■ **Provided data**:
########################################
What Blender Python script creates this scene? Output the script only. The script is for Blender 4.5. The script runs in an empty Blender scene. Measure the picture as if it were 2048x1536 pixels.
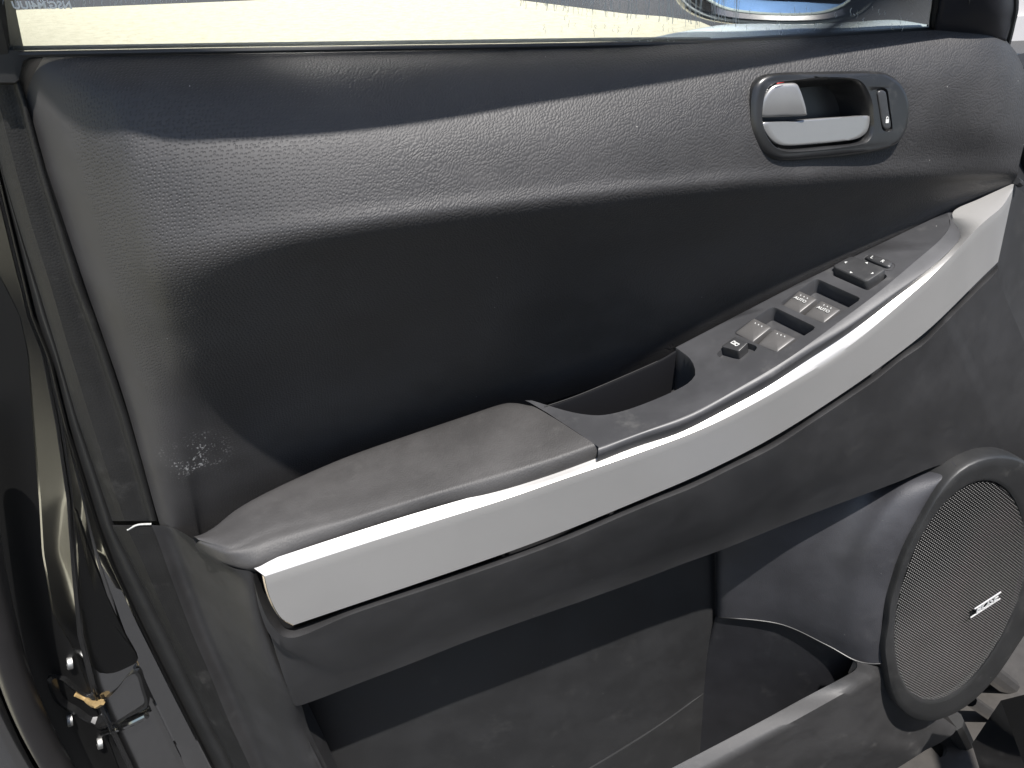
import bpy, bmesh, math, random
from mathutils import Vector, Matrix, geometry
from mathutils.bvhtree import BVHTree
random.seed(7)
S = bpy.context.scene
COL = S.collection
R = math.radians
# ------------------------------------------------------------------ camera
F = 1660.0
CAM = Vector((0, -0.72, 1.42)); YAW = R(14); PITCH = R(32)
fw = Vector((math.sin(YAW)*math.cos(PITCH), math.cos(YAW)*math.cos(PITCH), -math.sin(PITCH)))
rt = fw.cross(Vector((0, 0, 1))).normalized(); up = rt.cross(fw)
cd = bpy.data.cameras.new('camera'); cam = bpy.data.objects.new('camera', cd); COL.objects.link(cam)
cam.matrix_world = Matrix(((rt.x, up.x, -fw.x, CAM.x), (rt.y, up.y, -fw.y, CAM.y), (rt.z, up.z, -fw.z, CAM.z), (0, 0, 0, 1)))
cd.sensor_width = 36; cd.lens = F/2048*36; cd.clip_start = 0.01; cd.clip_end = 500
S.camera = cam
# ------------------------------------------------------------------ sky, sun, exposure
SUN = Vector((0.01, -0.38, 0.90)).normalized()
w = bpy.data.worlds.new('World'); S.world = w; w.use_nodes = True
nt = w.node_tree; bg = nt.nodes['Background']; sky = nt.nodes.new('ShaderNodeTexSky')
sky.sky_type = 'NISHITA'; sky.sun_disc = False
sky.sun_elevation = math.asin(SUN.z); sky.sun_rotation = math.atan2(SUN.x, SUN.y)
nt.links.new(sky.outputs[0], bg.inputs[0]); bg.inputs[1].default_value = 0.11
sl = bpy.data.lights.new('sun', 'SUN'); sl.energy = 5.0; sl.angle = R(0.6); sl.color = (1, 0.965, 0.925)
so = bpy.data.objects.new('sun', sl); COL.objects.link(so); so.rotation_euler = SUN.to_track_quat('Z', 'Y').to_euler()
so.location = (-1, -1, 4)
vs = S.view_settings; vs.view_transform = 'Standard'; vs.look = 'None'; vs.exposure = 0.9; vs.gamma = 1
# ------------------------------------------------------------------ helpers
def ray(px, py):
    return rt*((px-1024)/F) + up*(-(py-768)/F) + fw
def U(px, py, h=0.0):                       # a point of the photograph on the plane y = -h
    d = ray(px, py); return CAM + d*((-h-CAM.y)/d.y)
def UG(px, py, z=0.0):
    d = ray(px, py); return CAM + d*((z-CAM.z)/d.z)
def lerp(a, b, t): return a+(b-a)*t
def interp(x, xs, ys):
    if x <= xs[0]: return ys[0]
    for i in range(len(xs)-1):
        if x <= xs[i+1]: return lerp(ys[i], ys[i+1], (x-xs[i])/(xs[i+1]-xs[i]))
    return ys[-1]
def crom(p, t):
    n = len(p)-1; i = min(int(t*n), n-1); u = t*n-i
    p1, p2 = p[i], p[i+1]
    p0 = p[i-1] if i > 0 else p1*2-p2
    p3 = p[i+2] if i+2 <= n else p2*2-p1
    return (p1*2 + (p2-p0)*u + (p0*2-p1*5+p2*4-p3)*u*u + (p1*3-p0-p2*3+p3)*u*u*u)*0.5
def rs(p, n):                               # resample an open polyline by length, smooth
    p = [Vector(q) for q in p]
    m = 24*(len(p)-1); d = [crom(p, k/m) for k in range(m+1)]
    L = [0]
    for a, b in zip(d, d[1:]): L.append(L[-1]+(b-a).length)
    out = []; j = 0
    for k in range(n):
        t = L[-1]*k/(n-1)
        while j < len(L)-2 and L[j+1] < t: j += 1
        out.append(d[j].lerp(d[j+1], min(1, max(0, (t-L[j])/max(1e-9, L[j+1]-L[j])))))
    return out
def rsc(p, n):                              # closed loop
    p = [Vector(q) for q in p]; q = p[-2:]+p+p[:3]
    m = 16; d = []
    for i in range(2, 2+len(p)):
        for k in range(m):
            u = k/m; p0, p1, p2, p3 = q[i-1], q[i], q[i+1], q[(i+2) % len(q)]
            d.append((p1*2+(p2-p0)*u+(p0*2-p1*5+p2*4-p3)*u*u+(p1*3-p0-p2*3+p3)*u*u*u)*0.5)
    d.append(d[0]); L = [0]
    for a, b in zip(d, d[1:]): L.append(L[-1]+(b-a).length)
    out = []; j = 0
    for k in range(n):
        t = L[-1]*k/n
        while j < len(L)-2 and L[j+1] < t: j += 1
        out.append(d[j].lerp(d[j+1], (t-L[j])/max(1e-9, L[j+1]-L[j])))
    return out
class MB:
    def __init__(s): s.v = []; s.f = []; s.uv = {}
    def add(s, vs, fs):
        o = len(s.v); s.v += [Vector(v) for v in vs]; s.f += [tuple(o+i for i in f) for f in fs]; return s
    def grid(s, rows, flip=False):
        n = len(rows[0]); fs = []; o = len(s.v)
        cv = [0.0]*n
        for i, r in enumerate(rows):
            cu = 0.0
            for j, q in enumerate(r):
                if j: cu += (q-r[j-1]).length
                if i: cv[j] += (q-rows[i-1][j]).length
                s.uv[o+i*n+j] = (cu+r[0].x, -cv[j])
        for i in range(len(rows)-1):
            for j in range(n-1):
                f = (i*n+j, (i+1)*n+j, (i+1)*n+j+1, i*n+j+1)
                fs.append(f[::-1] if flip else f)
        return s.add([q for r in rows for q in r], fs)
    def loft(s, rows, nu, nv, flip=False):  # rows of control points, smooth both ways
        a = [[crom(r, k/(nu-1)) for k in range(nu)] for r in rows]
        g = [[crom([r[k] for r in a], t/(nv-1)) for k in range(nu)] for t in range(nv)]
        return s.grid(g, flip)
    def rings(s, loops, cap0=False, cap1=False):
        n = len(loops[0]); fs = []
        for i in range(len(loops)-1):
            for j in range(n):
                k = (j+1) % n; fs.append((i*n+j, i*n+k, (i+1)*n+k, (i+1)*n+j))
        vs = [q for l in loops for q in l]
        for c, l, base in ((cap0, loops[0], 0), (cap1, loops[-1], (len(loops)-1)*n)):
            if c:
                vs.append(sum(l, Vector())/n); ci = len(vs)-1
                for j in range(n): fs.append((ci, base+j, base+(j+1) % n))
        return s.add(vs, fs)
    def tube(s, pts, r, seg=10, caps=True):
        loops = []; prev = None
        for i, p in enumerate(pts):
            t = (pts[min(i+1, len(pts)-1)]-pts[max(i-1, 0)]).normalized()
            n = (prev - t*prev.dot(t)).normalized() if prev else t.orthogonal().normalized()
            prev = n; b = t.cross(n); rr = r[i] if isinstance(r, (list, tuple)) else r
            loops.append([p+(n*math.cos(a)+b*math.sin(a))*rr for a in [2*math.pi*k/seg for k in range(seg)]])
        return s.rings(loops, caps, caps)
    def box(s, c, sx, sy, sz, ax=None):
        X, Y, Z = ax or (Vector((1, 0, 0)), Vector((0, 1, 0)), Vector((0, 0, 1)))
        v = [Vector(c)+X*sx*i/2+Y*sy*j/2+Z*sz*k/2 for i in (-1, 1) for j in (-1, 1) for k in (-1, 1)]
        return s.add(v, [(0, 1, 3, 2), (4, 6, 7, 5), (0, 4, 5, 1), (2, 3, 7, 6), (0, 2, 6, 4), (1, 5, 7, 3)])
    def mesh(s, name, off=Vector()):
        me = bpy.data.meshes.new(name); me.from_pydata([v-off for v in s.v], [], s.f); me.update()
        if s.uv:
            at = me.attributes.new('grain', 'FLOAT_VECTOR', 'POINT')
            at.data.foreach_set('vector', [c for i in range(len(s.v)) for c in (*s.uv.get(i, (0, 0)), 0)])
        return me
    def bvh(s): return BVHTree.FromPolygons(s.v, s.f)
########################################
■ **Set exercise**: Pull out all lines from the listing that contain the string "scene".

■ **Written reply**:
What Blender Python script creates this scene? Output the script only. The script is for Blender 4.5. The script runs in an empty Blender scene. Measure the picture as if it were 2048x1536 pixels.
S = bpy.context.scene